Question

If the temperature of the hot body is raised by $$5\mathrm{\%}$$ the rate of heat radiated would be increased by how much percentage?
(A) $$12\mathrm{\%}$$
(B) $$22\mathrm{\%}$$
(C) $$32\mathrm{\%}$$
(D) $$42\mathrm{\%}$$

Answer 1

Hint: The heat energy radiated is directly proportional to the fourth power of the temperature of the black body. The percentage increase is the difference between the new value and the old value divided by the new value.
Formula used: In this solution we will be using the following formulae;
$$H=\sigma A{T}^4$$ where $$H$$ is the heat energy radiated, $$\sigma$$ is the Stefan Boltzmann constant, $$A$$ is area of the surface of the blackbody, and $$T$$ is the absolute temperature of the black body.
$$PI={\displaystyle \frac{NV-OV}{OV}}$$ where $$PI$$ is the percentage increase of a particular value, $$NV$$ is the new value, and $$OV$$ is the old value.

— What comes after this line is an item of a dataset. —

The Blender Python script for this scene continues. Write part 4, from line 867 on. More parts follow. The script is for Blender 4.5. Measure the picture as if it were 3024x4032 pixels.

Complete Step-by-Step solution:
Generally, the heat energy radiated by a black body is directly related to the fourth power of the temperature of that black body as given by the Stefan’s law as
$$H=\sigma A{T}^4$$ where $$\sigma$$ is the Stefan Boltzmann constant, $$A$$ is area of the surface of the blackbody, and $$T$$ is the absolute temperature of the black body
Temperature increasing by 5 percent signifies the final temperature to be
$$T^{\prime }=T+{\displaystyle \frac{5}{100}}T$$ which by adding and simplifying gives,
$$T^{\prime }={\displaystyle \frac{21}{20}}T$$
$$\Rightarrow {\displaystyle \frac{T^{\prime }}{T}}={\displaystyle \frac{21}{20}}$$
Percentage error can be defined as
$$PI={\displaystyle \frac{NV-OV}{OV}}$$ where $$PI$$ is the percentage increase of a particular value, $$NV$$ is the new value, and $$OV$$ is the old value.
Hence, percentage increase in the heat energy radiated would be defined as
$$PI={\displaystyle \frac{H^{\prime }-H}{H}}\times 100\mathrm{\%}$$
Where
$$H^{\prime }=\sigma AT{}^{\prime 4}$$
Hence,
$${\displaystyle \frac{H^{\prime }}{H}}={\displaystyle \frac{\sigma AT{}^{\prime 4}}{\sigma A{T}^4}}={\displaystyle \frac{T{}^{\prime 4}}{T^4}}={\left({\displaystyle \frac{T^{\prime }}{T}}\right)}^4$$
By inserting known values, we have
$${\displaystyle \frac{H^{\prime }}{H}}={\left({\displaystyle \frac{21}{20}}\right)}^4$$
Hence, by multiplying both sides by $$H$$, we get
$$H^{\prime }={\left({\displaystyle \frac{21}{20}}\right)}^{4}H$$
Going back to the definition, and inserting the value above into it we have
$$PI={\displaystyle \frac{{\left({\displaystyle \frac{21}{20}}\right)}^{4}H-H}{H}}\times 100\mathrm{\%}$$
Dividing numerator and denominator by $$H$$, we get
$$PI=\left[{\left({\displaystyle \frac{21}{20}}\right)}^4-1\right]\times 100\mathrm{\%}$$
$$PI=\left[{\left(1.05\right)}^4-1\right]\times 100\mathrm{\%}$$
Hence, finding the fourth power, we get
$$PI=\left[1.22-1\right]\times 100\mathrm{\%}$$
Computing the above relation, we get
$$PI=22\mathrm{\%}$$

Hence, the correct option is B.

Note: For clarity; you might have seen a text where heat radiated from a blackbody is written as
$$H=\epsilon \sigma A{T}^4$$ where $$\epsilon$$ is the emissivity of the body. This equation and the one above are identical, this is because for a black body, the emissivity is equal to 1, and hence can drop out of the equation. This equation is more generally used for heat radiated by any type of body.